Stated exercise. Copy these lines exactly and nothing else: from the line holding "dark, 10, 600)" to the line holding "b, mat, parent)", both lines included.

-- BEGIN Extracted entries --

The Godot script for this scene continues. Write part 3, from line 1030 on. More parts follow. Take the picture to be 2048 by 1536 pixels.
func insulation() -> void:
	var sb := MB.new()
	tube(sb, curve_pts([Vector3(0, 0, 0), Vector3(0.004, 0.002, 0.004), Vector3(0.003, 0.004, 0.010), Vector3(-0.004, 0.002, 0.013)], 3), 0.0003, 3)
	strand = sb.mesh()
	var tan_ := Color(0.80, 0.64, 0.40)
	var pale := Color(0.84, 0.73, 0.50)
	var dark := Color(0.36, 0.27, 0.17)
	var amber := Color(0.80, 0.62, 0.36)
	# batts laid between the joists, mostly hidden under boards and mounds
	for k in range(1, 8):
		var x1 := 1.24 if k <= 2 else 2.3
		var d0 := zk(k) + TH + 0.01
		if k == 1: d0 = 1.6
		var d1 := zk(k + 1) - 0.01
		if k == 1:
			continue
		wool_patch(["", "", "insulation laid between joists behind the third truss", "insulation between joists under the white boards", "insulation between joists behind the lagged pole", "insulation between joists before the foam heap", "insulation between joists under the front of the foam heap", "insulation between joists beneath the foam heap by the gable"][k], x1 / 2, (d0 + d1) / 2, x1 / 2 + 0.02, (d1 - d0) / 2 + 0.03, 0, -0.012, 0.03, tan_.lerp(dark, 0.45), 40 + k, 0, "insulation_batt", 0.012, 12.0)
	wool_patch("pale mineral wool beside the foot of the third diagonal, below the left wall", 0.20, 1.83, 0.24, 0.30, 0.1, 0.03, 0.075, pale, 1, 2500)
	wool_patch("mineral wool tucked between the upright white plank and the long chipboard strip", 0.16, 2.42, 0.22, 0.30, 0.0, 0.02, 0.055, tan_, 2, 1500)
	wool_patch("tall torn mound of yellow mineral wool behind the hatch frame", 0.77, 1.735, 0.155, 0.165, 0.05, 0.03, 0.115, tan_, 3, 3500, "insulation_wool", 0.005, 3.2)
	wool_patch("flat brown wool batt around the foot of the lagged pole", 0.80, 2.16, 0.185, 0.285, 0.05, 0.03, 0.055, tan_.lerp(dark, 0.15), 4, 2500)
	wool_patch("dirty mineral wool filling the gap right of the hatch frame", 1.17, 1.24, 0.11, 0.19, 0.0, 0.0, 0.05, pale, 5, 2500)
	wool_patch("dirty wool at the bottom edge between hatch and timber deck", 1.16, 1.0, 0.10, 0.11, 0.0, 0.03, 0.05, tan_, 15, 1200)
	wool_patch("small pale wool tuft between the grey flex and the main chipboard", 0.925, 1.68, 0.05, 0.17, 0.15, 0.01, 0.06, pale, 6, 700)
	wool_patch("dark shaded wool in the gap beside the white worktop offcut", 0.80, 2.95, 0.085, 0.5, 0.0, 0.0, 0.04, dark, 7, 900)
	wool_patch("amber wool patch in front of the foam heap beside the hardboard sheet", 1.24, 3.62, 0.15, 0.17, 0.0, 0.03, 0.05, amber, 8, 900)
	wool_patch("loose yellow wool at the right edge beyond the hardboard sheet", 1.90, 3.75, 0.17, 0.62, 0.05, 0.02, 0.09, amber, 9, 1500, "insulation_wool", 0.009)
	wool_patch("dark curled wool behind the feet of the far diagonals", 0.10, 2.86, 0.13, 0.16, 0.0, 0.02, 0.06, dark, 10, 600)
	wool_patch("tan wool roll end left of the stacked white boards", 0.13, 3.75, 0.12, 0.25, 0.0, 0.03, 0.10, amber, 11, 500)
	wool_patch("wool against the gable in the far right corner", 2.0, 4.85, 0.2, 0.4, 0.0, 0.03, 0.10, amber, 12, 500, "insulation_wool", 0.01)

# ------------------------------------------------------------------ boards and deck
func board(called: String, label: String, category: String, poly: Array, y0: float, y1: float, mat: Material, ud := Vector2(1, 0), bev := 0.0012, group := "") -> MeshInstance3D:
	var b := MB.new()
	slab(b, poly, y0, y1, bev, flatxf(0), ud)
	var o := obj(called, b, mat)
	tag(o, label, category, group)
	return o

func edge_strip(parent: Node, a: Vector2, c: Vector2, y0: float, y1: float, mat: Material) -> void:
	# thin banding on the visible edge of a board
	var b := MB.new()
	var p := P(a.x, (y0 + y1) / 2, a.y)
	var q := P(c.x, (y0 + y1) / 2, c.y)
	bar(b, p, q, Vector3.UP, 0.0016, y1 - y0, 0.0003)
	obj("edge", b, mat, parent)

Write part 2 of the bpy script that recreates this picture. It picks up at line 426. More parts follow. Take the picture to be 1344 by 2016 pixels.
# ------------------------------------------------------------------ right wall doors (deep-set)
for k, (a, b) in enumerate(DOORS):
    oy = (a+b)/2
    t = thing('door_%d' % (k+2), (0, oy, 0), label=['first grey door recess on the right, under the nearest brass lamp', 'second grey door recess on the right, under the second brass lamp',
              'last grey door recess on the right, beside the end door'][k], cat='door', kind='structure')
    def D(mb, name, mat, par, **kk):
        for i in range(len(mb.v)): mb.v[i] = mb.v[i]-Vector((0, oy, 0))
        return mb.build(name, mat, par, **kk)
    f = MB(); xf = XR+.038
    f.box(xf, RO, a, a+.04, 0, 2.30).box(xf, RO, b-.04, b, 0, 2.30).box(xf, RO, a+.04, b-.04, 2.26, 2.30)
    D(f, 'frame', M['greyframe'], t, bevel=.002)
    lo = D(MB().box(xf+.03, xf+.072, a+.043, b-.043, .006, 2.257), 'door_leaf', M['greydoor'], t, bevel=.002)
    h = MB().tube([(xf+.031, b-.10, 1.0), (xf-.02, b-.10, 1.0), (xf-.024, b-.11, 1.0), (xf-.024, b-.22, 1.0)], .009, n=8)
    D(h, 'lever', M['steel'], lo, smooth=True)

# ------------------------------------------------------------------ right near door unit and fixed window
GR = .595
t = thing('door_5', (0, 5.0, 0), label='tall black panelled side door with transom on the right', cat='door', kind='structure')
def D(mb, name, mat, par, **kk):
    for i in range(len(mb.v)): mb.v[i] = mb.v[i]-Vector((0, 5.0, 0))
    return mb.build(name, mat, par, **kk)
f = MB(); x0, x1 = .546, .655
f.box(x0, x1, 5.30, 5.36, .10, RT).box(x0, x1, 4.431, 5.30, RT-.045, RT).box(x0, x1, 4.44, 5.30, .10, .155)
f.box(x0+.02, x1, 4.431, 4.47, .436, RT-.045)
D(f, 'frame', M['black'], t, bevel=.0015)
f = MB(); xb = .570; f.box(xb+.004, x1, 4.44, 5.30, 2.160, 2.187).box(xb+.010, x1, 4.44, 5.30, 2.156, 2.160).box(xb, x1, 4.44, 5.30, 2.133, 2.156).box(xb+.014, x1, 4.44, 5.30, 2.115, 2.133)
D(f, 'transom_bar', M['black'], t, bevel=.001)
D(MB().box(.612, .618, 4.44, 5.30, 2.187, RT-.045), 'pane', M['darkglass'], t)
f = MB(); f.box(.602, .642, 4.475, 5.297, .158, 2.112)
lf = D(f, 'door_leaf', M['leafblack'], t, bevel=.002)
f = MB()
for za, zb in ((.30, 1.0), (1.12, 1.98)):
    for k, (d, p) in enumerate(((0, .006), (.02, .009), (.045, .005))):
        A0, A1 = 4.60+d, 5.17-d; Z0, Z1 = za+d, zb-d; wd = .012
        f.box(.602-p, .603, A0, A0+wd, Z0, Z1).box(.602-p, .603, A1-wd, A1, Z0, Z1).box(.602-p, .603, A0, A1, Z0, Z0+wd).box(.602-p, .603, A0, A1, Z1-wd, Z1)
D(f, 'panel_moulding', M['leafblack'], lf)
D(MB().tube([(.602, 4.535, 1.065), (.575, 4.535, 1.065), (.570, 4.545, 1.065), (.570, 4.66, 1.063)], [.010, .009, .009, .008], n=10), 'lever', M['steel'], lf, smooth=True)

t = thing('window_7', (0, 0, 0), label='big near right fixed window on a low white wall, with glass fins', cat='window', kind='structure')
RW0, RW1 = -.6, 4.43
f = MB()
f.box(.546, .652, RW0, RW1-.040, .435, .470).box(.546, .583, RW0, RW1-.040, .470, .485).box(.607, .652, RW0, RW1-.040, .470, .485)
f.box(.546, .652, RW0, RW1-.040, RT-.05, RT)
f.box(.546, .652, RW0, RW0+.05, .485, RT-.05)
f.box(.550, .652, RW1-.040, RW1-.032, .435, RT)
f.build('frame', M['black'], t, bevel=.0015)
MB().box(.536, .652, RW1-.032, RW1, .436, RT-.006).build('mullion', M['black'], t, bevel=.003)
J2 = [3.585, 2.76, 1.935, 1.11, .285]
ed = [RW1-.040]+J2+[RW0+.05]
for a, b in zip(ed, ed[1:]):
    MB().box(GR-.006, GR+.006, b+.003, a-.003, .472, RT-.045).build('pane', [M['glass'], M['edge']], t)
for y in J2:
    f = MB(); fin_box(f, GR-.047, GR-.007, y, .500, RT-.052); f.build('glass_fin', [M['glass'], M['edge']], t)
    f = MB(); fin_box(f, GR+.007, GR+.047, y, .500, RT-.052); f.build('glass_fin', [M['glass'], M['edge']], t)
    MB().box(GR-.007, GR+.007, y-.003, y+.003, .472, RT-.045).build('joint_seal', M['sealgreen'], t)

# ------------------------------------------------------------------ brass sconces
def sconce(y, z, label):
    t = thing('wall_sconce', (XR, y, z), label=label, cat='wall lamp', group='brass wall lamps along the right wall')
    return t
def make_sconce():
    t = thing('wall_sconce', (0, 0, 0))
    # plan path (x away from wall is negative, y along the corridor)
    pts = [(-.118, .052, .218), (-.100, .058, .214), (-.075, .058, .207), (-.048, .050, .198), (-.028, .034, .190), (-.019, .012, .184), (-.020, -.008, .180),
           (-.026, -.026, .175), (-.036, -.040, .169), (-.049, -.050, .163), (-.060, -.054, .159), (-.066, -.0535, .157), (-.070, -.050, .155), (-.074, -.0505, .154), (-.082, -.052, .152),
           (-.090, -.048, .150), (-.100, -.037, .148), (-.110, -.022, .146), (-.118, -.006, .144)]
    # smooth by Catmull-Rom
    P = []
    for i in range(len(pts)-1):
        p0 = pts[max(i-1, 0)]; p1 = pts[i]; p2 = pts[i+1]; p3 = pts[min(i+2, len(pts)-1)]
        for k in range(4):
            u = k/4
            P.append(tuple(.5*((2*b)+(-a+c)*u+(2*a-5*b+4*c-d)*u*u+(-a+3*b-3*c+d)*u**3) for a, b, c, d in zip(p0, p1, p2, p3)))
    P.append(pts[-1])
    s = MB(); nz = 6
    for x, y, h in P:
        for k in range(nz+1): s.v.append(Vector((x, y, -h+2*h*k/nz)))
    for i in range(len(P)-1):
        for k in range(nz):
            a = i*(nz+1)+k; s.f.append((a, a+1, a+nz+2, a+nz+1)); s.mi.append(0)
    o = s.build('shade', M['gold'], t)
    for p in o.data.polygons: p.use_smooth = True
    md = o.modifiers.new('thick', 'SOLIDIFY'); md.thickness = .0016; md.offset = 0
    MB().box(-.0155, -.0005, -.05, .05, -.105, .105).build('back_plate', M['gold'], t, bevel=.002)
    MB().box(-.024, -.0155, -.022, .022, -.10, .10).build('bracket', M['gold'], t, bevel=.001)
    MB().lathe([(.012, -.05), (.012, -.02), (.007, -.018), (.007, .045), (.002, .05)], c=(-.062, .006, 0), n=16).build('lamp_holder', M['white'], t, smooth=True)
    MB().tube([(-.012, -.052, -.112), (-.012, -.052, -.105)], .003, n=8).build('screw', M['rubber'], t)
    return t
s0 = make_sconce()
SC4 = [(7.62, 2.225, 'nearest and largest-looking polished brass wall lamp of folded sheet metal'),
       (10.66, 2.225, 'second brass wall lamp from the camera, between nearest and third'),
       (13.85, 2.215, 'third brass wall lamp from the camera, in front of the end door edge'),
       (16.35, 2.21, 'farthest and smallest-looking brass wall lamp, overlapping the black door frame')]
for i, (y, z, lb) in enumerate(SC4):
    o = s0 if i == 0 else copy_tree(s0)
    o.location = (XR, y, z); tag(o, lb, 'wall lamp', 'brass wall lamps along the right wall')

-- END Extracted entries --

Output.
	wool_patch("dark curled wool behind the feet of the far diagonals", 0.10, 2.86, 0.13, 0.16, 0.0, 0.02, 0.06, dark, 10, 600)
	wool_patch("tan wool roll end left of the stacked white boards", 0.13, 3.75, 0.12, 0.25, 0.0, 0.03, 0.10, amber, 11, 500)
	wool_patch("wool against the gable in the far right corner", 2.0, 4.85, 0.2, 0.4, 0.0, 0.03, 0.10, amber, 12, 500, "insulation_wool", 0.01)

# ------------------------------------------------------------------ boards and deck
func board(called: String, label: String, category: String, poly: Array, y0: float, y1: float, mat: Material, ud := Vector2(1, 0), bev := 0.0012, group := "") -> MeshInstance3D:
	var b := MB.new()
	slab(b, poly, y0, y1, bev, flatxf(0), ud)
	var o := obj(called, b, mat)
	tag(o, label, category, group)
	return o

func edge_strip(parent: Node, a: Vector2, c: Vector2, y0: float, y1: float, mat: Material) -> void:
	# thin banding on the visible edge of a board
	var b := MB.new()
	var p := P(a.x, (y0 + y1) / 2, a.y)
	var q := P(c.x, (y0 + y1) / 2, c.y)
	bar(b, p, q, Vector3.UP, 0.0016, y1 - y0, 0.0003)
	obj("edge", b, mat, parent)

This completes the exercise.